* **What to do**
Every line below that holds the string "part" should be copied out.

---

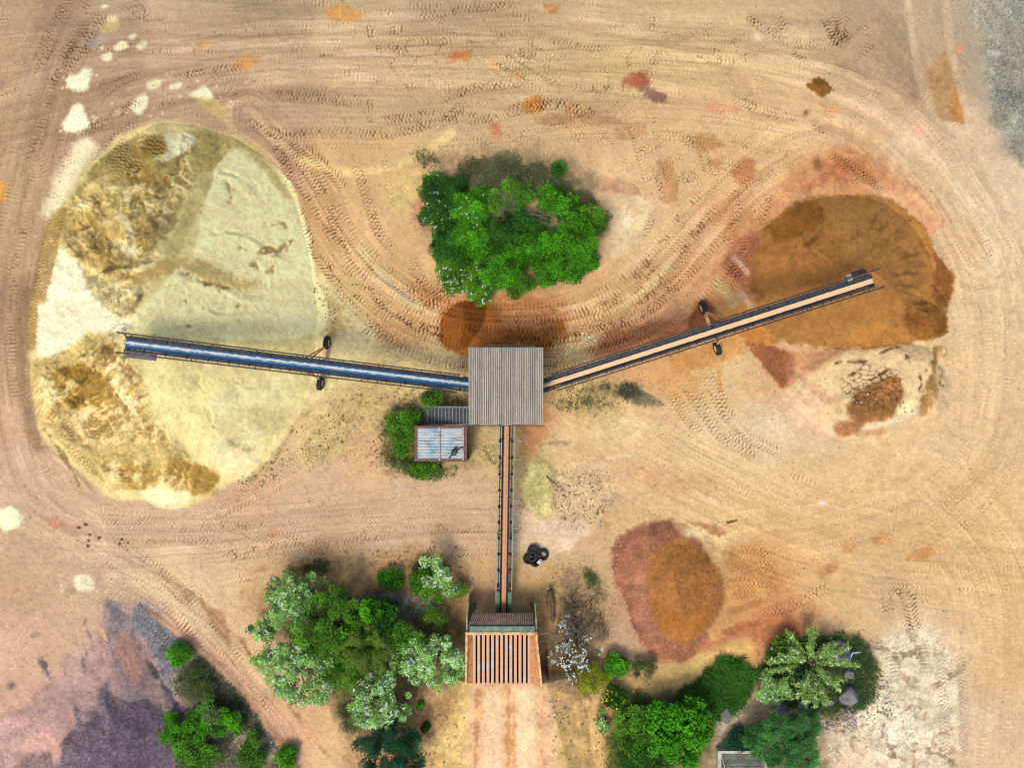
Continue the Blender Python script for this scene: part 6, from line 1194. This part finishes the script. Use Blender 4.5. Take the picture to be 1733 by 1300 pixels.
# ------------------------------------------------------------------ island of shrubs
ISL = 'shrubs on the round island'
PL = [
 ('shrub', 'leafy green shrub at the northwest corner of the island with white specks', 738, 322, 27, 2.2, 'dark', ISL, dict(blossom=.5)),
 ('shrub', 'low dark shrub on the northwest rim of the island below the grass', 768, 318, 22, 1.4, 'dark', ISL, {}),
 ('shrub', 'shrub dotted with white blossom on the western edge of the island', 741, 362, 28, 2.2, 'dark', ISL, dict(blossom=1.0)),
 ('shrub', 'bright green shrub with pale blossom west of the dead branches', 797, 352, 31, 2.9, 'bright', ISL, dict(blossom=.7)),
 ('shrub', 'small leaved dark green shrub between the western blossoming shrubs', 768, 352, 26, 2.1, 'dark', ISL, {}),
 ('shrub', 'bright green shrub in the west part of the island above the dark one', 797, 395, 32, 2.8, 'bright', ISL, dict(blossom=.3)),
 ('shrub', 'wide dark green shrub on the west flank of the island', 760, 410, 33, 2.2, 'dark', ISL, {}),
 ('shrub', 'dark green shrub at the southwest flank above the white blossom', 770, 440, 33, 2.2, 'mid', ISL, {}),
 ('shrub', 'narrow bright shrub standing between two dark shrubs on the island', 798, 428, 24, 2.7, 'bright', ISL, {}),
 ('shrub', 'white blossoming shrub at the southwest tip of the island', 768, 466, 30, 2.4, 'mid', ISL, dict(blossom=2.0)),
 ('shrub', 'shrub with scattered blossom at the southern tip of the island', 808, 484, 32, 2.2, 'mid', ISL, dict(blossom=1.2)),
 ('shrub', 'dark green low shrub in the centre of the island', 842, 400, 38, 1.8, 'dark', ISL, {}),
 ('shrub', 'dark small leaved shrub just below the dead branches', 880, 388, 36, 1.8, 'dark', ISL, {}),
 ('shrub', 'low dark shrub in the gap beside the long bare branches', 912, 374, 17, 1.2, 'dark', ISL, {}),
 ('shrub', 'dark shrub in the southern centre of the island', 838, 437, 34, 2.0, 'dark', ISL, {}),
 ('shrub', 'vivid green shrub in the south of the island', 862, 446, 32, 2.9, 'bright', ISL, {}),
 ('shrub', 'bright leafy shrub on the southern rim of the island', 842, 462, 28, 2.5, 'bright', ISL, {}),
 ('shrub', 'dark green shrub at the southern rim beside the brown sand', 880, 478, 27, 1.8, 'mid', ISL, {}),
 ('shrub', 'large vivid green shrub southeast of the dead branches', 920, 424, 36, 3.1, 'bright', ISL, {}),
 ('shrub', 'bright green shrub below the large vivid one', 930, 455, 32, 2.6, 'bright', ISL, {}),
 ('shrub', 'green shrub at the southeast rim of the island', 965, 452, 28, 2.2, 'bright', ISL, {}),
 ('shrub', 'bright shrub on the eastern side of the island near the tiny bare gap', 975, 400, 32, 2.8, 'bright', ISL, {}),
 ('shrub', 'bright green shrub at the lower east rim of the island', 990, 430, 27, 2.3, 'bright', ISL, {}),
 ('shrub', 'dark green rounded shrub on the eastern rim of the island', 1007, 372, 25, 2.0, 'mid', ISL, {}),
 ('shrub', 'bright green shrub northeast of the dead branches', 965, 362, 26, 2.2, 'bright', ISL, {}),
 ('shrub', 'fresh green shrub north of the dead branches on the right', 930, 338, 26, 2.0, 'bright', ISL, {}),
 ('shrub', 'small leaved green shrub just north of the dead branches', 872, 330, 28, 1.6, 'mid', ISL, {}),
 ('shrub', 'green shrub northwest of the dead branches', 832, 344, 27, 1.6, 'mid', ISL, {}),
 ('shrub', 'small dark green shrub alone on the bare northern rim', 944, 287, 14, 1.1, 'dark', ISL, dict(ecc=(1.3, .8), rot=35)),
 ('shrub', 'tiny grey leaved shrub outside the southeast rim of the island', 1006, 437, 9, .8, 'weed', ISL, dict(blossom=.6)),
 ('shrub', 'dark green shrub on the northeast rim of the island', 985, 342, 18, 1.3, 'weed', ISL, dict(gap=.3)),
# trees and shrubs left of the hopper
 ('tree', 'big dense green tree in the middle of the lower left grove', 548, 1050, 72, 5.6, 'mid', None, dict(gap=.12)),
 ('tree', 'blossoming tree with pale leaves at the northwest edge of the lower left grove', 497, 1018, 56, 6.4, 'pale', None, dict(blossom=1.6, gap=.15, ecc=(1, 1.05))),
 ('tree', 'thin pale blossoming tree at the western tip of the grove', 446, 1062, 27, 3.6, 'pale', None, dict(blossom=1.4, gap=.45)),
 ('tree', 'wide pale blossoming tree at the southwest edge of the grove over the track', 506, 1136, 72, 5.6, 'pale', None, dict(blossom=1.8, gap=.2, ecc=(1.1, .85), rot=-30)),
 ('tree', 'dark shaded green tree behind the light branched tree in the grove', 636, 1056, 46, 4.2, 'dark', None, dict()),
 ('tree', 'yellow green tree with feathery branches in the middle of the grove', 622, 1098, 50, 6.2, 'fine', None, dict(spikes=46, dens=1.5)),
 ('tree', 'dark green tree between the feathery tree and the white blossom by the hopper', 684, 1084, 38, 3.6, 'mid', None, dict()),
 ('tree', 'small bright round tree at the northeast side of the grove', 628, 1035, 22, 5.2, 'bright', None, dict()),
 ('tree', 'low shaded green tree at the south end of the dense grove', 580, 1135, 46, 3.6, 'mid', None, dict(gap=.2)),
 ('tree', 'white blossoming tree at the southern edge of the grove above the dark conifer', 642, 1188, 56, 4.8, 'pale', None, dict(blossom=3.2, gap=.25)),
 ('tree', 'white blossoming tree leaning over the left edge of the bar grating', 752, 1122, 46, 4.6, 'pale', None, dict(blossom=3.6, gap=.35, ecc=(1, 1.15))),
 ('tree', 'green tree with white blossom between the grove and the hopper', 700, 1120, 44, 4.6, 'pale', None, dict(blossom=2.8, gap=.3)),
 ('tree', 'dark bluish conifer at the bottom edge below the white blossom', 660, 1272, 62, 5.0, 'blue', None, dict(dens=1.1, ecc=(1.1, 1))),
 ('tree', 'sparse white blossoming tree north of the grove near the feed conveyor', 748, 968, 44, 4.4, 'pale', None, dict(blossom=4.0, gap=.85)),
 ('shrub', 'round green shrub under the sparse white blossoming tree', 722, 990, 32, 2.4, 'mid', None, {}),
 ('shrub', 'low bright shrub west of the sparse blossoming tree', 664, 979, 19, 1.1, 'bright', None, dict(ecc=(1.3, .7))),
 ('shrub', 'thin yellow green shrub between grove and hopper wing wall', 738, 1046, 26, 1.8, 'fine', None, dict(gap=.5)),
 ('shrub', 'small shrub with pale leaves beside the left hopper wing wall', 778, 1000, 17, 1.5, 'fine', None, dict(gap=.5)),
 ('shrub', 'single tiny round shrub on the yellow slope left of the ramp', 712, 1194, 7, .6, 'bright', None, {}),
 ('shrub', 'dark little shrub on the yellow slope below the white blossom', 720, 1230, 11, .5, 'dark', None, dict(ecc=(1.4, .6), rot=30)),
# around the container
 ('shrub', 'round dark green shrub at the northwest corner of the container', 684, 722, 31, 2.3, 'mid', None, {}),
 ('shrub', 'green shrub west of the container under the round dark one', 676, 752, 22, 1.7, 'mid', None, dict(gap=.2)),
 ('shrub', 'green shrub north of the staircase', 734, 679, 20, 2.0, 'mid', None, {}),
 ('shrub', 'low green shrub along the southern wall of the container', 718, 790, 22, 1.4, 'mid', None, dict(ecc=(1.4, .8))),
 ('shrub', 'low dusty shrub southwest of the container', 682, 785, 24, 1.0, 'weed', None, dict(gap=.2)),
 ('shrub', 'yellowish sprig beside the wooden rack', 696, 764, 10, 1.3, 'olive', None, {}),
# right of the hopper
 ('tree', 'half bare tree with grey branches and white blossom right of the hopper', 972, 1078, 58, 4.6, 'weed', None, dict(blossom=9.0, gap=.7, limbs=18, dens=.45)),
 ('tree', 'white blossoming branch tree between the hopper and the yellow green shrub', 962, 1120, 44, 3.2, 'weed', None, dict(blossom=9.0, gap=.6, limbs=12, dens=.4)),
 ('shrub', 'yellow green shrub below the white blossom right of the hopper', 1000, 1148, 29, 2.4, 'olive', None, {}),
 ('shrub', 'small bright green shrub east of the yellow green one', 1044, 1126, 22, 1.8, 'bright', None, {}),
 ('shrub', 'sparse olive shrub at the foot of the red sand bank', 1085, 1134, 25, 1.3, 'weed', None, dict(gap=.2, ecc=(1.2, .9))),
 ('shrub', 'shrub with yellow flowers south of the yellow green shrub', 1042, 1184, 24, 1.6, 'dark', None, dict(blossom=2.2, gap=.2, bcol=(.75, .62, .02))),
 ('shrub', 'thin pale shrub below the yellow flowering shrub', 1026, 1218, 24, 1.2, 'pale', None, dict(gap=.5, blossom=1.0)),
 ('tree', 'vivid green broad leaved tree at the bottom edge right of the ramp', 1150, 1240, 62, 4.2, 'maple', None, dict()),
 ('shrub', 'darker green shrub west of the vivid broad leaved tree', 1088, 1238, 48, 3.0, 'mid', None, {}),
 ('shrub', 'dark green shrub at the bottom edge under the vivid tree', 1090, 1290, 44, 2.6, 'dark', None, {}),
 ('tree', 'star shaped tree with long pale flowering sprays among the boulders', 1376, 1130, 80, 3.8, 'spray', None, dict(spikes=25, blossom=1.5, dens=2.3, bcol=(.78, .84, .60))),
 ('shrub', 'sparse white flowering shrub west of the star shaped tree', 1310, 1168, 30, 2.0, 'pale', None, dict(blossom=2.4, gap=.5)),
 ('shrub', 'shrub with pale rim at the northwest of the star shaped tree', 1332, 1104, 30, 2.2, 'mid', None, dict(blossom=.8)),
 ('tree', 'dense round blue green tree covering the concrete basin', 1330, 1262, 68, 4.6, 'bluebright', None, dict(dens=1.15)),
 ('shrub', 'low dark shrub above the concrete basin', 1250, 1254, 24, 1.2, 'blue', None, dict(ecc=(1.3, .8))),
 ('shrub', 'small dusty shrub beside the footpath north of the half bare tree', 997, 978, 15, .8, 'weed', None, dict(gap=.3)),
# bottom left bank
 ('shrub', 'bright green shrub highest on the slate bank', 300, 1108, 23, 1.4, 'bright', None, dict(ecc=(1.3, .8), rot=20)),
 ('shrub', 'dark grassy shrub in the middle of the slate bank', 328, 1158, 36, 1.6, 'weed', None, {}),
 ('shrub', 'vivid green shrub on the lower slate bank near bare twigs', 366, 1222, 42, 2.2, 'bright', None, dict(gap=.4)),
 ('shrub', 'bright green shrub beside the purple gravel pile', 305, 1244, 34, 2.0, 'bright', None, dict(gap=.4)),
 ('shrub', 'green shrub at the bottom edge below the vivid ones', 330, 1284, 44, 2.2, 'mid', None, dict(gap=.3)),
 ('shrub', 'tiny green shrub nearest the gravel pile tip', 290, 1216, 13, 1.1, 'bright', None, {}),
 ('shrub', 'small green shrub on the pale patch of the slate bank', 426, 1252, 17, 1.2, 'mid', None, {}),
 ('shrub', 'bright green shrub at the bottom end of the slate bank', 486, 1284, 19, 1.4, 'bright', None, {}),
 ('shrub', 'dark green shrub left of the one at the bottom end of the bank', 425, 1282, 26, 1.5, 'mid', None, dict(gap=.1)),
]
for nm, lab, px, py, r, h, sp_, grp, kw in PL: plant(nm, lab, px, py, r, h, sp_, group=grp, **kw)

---

* **Task answer**
Continue the Blender Python script for this scene: part 6, from line 1194. This part finishes the script. Use Blender 4.5. Take the picture to be 1733 by 1300 pixels.
 ('shrub', 'bright green shrub in the west part of the island above the dark one', 797, 395, 32, 2.8, 'bright', ISL, dict(blossom=.3)),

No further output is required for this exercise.